··· INFORMATION SUPPLIED ···
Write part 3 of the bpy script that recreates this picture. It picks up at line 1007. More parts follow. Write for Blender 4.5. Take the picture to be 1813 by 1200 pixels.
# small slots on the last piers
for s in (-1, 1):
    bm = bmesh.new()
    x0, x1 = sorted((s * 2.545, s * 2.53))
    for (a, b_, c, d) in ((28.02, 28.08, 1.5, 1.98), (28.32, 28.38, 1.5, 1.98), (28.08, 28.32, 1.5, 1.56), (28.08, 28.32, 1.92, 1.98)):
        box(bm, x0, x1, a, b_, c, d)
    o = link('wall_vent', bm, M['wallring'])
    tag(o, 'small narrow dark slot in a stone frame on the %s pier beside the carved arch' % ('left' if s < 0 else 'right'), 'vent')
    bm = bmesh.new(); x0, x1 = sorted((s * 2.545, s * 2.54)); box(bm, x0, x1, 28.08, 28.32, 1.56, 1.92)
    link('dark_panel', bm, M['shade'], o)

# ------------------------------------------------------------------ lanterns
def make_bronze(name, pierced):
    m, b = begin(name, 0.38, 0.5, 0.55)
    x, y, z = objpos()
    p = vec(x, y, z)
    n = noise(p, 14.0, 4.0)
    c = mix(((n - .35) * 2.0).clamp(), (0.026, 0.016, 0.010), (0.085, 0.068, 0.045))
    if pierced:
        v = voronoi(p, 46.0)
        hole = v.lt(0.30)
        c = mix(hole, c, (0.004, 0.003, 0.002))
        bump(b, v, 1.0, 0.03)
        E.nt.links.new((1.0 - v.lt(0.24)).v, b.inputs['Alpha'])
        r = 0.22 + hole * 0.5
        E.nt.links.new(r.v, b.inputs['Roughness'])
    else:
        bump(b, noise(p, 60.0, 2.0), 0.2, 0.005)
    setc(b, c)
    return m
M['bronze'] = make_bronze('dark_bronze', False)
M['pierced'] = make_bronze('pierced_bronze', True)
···
• _AIM_
Beginning at the first line above, repeat exactly until the line containing "link('dark_panel', bm, M['shade'], o)", which is included.

• _ANSWER FOR THIS EXERCISE_
Write part 3 of the bpy script that recreates this picture. It picks up at line 1007. More parts follow. Write for Blender 4.5. Take the picture to be 1813 by 1200 pixels.
# small slots on the last piers
for s in (-1, 1):
    bm = bmesh.new()
    x0, x1 = sorted((s * 2.545, s * 2.53))
    for (a, b_, c, d) in ((28.02, 28.08, 1.5, 1.98), (28.32, 28.38, 1.5, 1.98), (28.08, 28.32, 1.5, 1.56), (28.08, 28.32, 1.92, 1.98)):
        box(bm, x0, x1, a, b_, c, d)
    o = link('wall_vent', bm, M['wallring'])
    tag(o, 'small narrow dark slot in a stone frame on the %s pier beside the carved arch' % ('left' if s < 0 else 'right'), 'vent')
    bm = bmesh.new(); x0, x1 = sorted((s * 2.545, s * 2.54)); box(bm, x0, x1, 28.08, 28.32, 1.56, 1.92)
    link('dark_panel', bm, M['shade'], o)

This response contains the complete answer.